◆ Task: Write out, precisely and in full, each line of the material.
━━━
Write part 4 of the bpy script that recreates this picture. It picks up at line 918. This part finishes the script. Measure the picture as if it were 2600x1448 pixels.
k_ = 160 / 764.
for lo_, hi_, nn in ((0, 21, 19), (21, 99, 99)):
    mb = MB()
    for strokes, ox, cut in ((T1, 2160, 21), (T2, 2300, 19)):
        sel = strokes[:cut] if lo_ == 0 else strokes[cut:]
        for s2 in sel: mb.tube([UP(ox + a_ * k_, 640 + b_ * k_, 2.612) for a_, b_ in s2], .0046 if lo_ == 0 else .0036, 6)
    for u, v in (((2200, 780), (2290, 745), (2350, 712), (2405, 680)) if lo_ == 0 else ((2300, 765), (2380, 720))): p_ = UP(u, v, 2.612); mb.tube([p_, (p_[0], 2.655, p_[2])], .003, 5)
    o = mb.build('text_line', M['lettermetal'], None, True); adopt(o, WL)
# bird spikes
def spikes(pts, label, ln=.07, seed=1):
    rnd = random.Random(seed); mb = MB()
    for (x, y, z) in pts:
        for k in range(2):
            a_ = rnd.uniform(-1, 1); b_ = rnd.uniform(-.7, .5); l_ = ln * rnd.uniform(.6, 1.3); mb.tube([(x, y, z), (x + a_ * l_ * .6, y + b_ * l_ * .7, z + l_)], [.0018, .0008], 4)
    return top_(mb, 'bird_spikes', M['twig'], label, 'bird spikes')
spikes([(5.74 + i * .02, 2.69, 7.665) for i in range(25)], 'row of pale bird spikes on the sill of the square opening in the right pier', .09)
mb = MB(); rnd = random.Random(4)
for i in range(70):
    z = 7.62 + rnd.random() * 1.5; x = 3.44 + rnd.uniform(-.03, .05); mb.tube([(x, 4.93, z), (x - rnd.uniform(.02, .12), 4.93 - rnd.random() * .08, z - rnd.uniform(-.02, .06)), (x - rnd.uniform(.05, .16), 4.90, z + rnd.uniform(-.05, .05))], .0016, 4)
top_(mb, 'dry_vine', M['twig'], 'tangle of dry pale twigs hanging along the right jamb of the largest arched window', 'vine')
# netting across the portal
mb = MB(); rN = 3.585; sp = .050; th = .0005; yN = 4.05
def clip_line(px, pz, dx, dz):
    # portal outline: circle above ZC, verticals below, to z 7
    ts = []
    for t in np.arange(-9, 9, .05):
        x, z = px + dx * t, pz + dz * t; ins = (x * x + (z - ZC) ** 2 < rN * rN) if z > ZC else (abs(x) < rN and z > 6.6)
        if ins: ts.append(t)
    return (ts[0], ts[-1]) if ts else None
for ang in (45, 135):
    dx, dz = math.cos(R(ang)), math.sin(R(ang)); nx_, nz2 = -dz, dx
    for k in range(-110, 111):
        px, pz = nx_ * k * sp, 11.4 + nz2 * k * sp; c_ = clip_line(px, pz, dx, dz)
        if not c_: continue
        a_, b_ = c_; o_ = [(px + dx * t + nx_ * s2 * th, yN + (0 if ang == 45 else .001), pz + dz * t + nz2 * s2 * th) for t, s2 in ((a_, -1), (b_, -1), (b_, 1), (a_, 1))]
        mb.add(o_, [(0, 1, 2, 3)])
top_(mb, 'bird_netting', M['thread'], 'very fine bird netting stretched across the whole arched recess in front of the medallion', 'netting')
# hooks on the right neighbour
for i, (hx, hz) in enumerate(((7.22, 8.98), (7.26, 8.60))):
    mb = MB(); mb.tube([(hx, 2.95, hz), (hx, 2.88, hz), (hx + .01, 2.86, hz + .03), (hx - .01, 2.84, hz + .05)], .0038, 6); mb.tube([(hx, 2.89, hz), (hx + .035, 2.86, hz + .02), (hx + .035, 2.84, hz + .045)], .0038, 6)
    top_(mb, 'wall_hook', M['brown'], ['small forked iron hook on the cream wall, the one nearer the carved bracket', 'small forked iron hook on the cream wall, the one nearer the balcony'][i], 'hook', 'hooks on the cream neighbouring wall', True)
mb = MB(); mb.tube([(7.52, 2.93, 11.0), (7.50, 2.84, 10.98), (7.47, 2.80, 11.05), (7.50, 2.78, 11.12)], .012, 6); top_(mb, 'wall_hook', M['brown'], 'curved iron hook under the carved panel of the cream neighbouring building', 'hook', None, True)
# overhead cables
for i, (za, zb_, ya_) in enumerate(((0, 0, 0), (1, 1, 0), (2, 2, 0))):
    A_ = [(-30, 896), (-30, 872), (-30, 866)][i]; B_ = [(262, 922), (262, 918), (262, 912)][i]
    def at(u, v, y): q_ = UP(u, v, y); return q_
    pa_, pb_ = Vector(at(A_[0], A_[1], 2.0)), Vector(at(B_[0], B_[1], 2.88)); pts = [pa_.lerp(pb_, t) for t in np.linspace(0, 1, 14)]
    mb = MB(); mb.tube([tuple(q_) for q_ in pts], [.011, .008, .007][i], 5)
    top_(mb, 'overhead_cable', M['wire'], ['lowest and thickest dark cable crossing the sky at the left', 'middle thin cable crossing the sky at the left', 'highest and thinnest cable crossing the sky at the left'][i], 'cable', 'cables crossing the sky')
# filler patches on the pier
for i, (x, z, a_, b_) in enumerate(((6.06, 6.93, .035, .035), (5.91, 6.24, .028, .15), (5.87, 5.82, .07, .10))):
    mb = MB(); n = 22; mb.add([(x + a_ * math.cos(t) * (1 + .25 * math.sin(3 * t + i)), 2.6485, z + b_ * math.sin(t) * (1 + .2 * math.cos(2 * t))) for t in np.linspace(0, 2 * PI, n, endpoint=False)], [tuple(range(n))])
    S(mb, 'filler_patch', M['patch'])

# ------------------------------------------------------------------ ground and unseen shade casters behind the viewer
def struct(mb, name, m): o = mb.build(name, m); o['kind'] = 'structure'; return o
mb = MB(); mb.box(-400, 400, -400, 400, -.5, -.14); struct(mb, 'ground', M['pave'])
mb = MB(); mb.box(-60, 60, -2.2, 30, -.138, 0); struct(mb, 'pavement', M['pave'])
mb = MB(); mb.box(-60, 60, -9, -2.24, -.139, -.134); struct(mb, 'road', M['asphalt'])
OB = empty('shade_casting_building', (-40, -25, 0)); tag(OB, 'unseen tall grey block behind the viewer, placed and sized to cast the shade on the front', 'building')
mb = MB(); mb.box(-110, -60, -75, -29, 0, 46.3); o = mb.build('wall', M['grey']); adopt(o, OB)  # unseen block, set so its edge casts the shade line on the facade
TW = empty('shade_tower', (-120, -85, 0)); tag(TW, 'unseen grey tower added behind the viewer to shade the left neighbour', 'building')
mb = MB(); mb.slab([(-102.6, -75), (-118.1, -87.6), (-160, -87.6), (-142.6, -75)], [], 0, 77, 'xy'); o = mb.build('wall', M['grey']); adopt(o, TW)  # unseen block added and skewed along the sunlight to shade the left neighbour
━━━
◆ Response for this exercise:
Write part 4 of the bpy script that recreates this picture. It picks up at line 918. This part finishes the script. Measure the picture as if it were 2600x1448 pixels.
k_ = 160 / 764.
for lo_, hi_, nn in ((0, 21, 19), (21, 99, 99)):
    mb = MB()
    for strokes, ox, cut in ((T1, 2160, 21), (T2, 2300, 19)):
        sel = strokes[:cut] if lo_ == 0 else strokes[cut:]
        for s2 in sel: mb.tube([UP(ox + a_ * k_, 640 + b_ * k_, 2.612) for a_, b_ in s2], .0046 if lo_ == 0 else .0036, 6)
    for u, v in (((2200, 780), (2290, 745), (2350, 712), (2405, 680)) if lo_ == 0 else ((2300, 765), (2380, 720))): p_ = UP(u, v, 2.612); mb.tube([p_, (p_[0], 2.655, p_[2])], .003, 5)
    o = mb.build('text_line', M['lettermetal'], None, True); adopt(o, WL)
# bird spikes
def spikes(pts, label, ln=.07, seed=1):
    rnd = random.Random(seed); mb = MB()
    for (x, y, z) in pts:
        for k in range(2):
            a_ = rnd.uniform(-1, 1); b_ = rnd.uniform(-.7, .5); l_ = ln * rnd.uniform(.6, 1.3); mb.tube([(x, y, z), (x + a_ * l_ * .6, y + b_ * l_ * .7, z + l_)], [.0018, .0008], 4)
    return top_(mb, 'bird_spikes', M['twig'], label, 'bird spikes')
spikes([(5.74 + i * .02, 2.69, 7.665) for i in range(25)], 'row of pale bird spikes on the sill of the square opening in the right pier', .09)
mb = MB(); rnd = random.Random(4)
for i in range(70):
    z = 7.62 + rnd.random() * 1.5; x = 3.44 + rnd.uniform(-.03, .05); mb.tube([(x, 4.93, z), (x - rnd.uniform(.02, .12), 4.93 - rnd.random() * .08, z - rnd.uniform(-.02, .06)), (x - rnd.uniform(.05, .16), 4.90, z + rnd.uniform(-.05, .05))], .0016, 4)
top_(mb, 'dry_vine', M['twig'], 'tangle of dry pale twigs hanging along the right jamb of the largest arched window', 'vine')
# netting across the portal
mb = MB(); rN = 3.585; sp = .050; th = .0005; yN = 4.05
def clip_line(px, pz, dx, dz):
    # portal outline: circle above ZC, verticals below, to z 7
    ts = []
    for t in np.arange(-9, 9, .05):
        x, z = px + dx * t, pz + dz * t; ins = (x * x + (z - ZC) ** 2 < rN * rN) if z > ZC else (abs(x) < rN and z > 6.6)
        if ins: ts.append(t)
    return (ts[0], ts[-1]) if ts else None
for ang in (45, 135):
    dx, dz = math.cos(R(ang)), math.sin(R(ang)); nx_, nz2 = -dz, dx
    for k in range(-110, 111):
        px, pz = nx_ * k * sp, 11.4 + nz2 * k * sp; c_ = clip_line(px, pz, dx, dz)
        if not c_: continue
        a_, b_ = c_; o_ = [(px + dx * t + nx_ * s2 * th, yN + (0 if ang == 45 else .001), pz + dz * t + nz2 * s2 * th) for t, s2 in ((a_, -1), (b_, -1), (b_, 1), (a_, 1))]
        mb.add(o_, [(0, 1, 2, 3)])
top_(mb, 'bird_netting', M['thread'], 'very fine bird netting stretched across the whole arched recess in front of the medallion', 'netting')
# hooks on the right neighbour
for i, (hx, hz) in enumerate(((7.22, 8.98), (7.26, 8.60))):
    mb = MB(); mb.tube([(hx, 2.95, hz), (hx, 2.88, hz), (hx + .01, 2.86, hz + .03), (hx - .01, 2.84, hz + .05)], .0038, 6); mb.tube([(hx, 2.89, hz), (hx + .035, 2.86, hz + .02), (hx + .035, 2.84, hz + .045)], .0038, 6)
    top_(mb, 'wall_hook', M['brown'], ['small forked iron hook on the cream wall, the one nearer the carved bracket', 'small forked iron hook on the cream wall, the one nearer the balcony'][i], 'hook', 'hooks on the cream neighbouring wall', True)
mb = MB(); mb.tube([(7.52, 2.93, 11.0), (7.50, 2.84, 10.98), (7.47, 2.80, 11.05), (7.50, 2.78, 11.12)], .012, 6); top_(mb, 'wall_hook', M['brown'], 'curved iron hook under the carved panel of the cream neighbouring building', 'hook', None, True)
# overhead cables
for i, (za, zb_, ya_) in enumerate(((0, 0, 0), (1, 1, 0), (2, 2, 0))):
    A_ = [(-30, 896), (-30, 872), (-30, 866)][i]; B_ = [(262, 922), (262, 918), (262, 912)][i]
    def at(u, v, y): q_ = UP(u, v, y); return q_
    pa_, pb_ = Vector(at(A_[0], A_[1], 2.0)), Vector(at(B_[0], B_[1], 2.88)); pts = [pa_.lerp(pb_, t) for t in np.linspace(0, 1, 14)]
    mb = MB(); mb.tube([tuple(q_) for q_ in pts], [.011, .008, .007][i], 5)
    top_(mb, 'overhead_cable', M['wire'], ['lowest and thickest dark cable crossing the sky at the left', 'middle thin cable crossing the sky at the left', 'highest and thinnest cable crossing the sky at the left'][i], 'cable', 'cables crossing the sky')
# filler patches on the pier
for i, (x, z, a_, b_) in enumerate(((6.06, 6.93, .035, .035), (5.91, 6.24, .028, .15), (5.87, 5.82, .07, .10))):
    mb = MB(); n = 22; mb.add([(x + a_ * math.cos(t) * (1 + .25 * math.sin(3 * t + i)), 2.6485, z + b_ * math.sin(t) * (1 + .2 * math.cos(2 * t))) for t in np.linspace(0, 2 * PI, n, endpoint=False)], [tuple(range(n))])
    S(mb, 'filler_patch', M['patch'])

# ------------------------------------------------------------------ ground and unseen shade casters behind the viewer
def struct(mb, name, m): o = mb.build(name, m); o['kind'] = 'structure'; return o
mb = MB(); mb.box(-400, 400, -400, 400, -.5, -.14); struct(mb, 'ground', M['pave'])
mb = MB(); mb.box(-60, 60, -2.2, 30, -.138, 0); struct(mb, 'pavement', M['pave'])
mb = MB(); mb.box(-60, 60, -9, -2.24, -.139, -.134); struct(mb, 'road', M['asphalt'])
OB = empty('shade_casting_building', (-40, -25, 0)); tag(OB, 'unseen tall grey block behind the viewer, placed and sized to cast the shade on the front', 'building')
mb = MB(); mb.box(-110, -60, -75, -29, 0, 46.3); o = mb.build('wall', M['grey']); adopt(o, OB)  # unseen block, set so its edge casts the shade line on the facade
TW = empty('shade_tower', (-120, -85, 0)); tag(TW, 'unseen grey tower added behind the viewer to shade the left neighbour', 'building')
mb = MB(); mb.slab([(-102.6, -75), (-118.1, -87.6), (-160, -87.6), (-142.6, -75)], [], 0, 77, 'xy'); o = mb.build('wall', M['grey']); adopt(o, TW)  # unseen block added and skewed along the sunlight to shade the left neighbour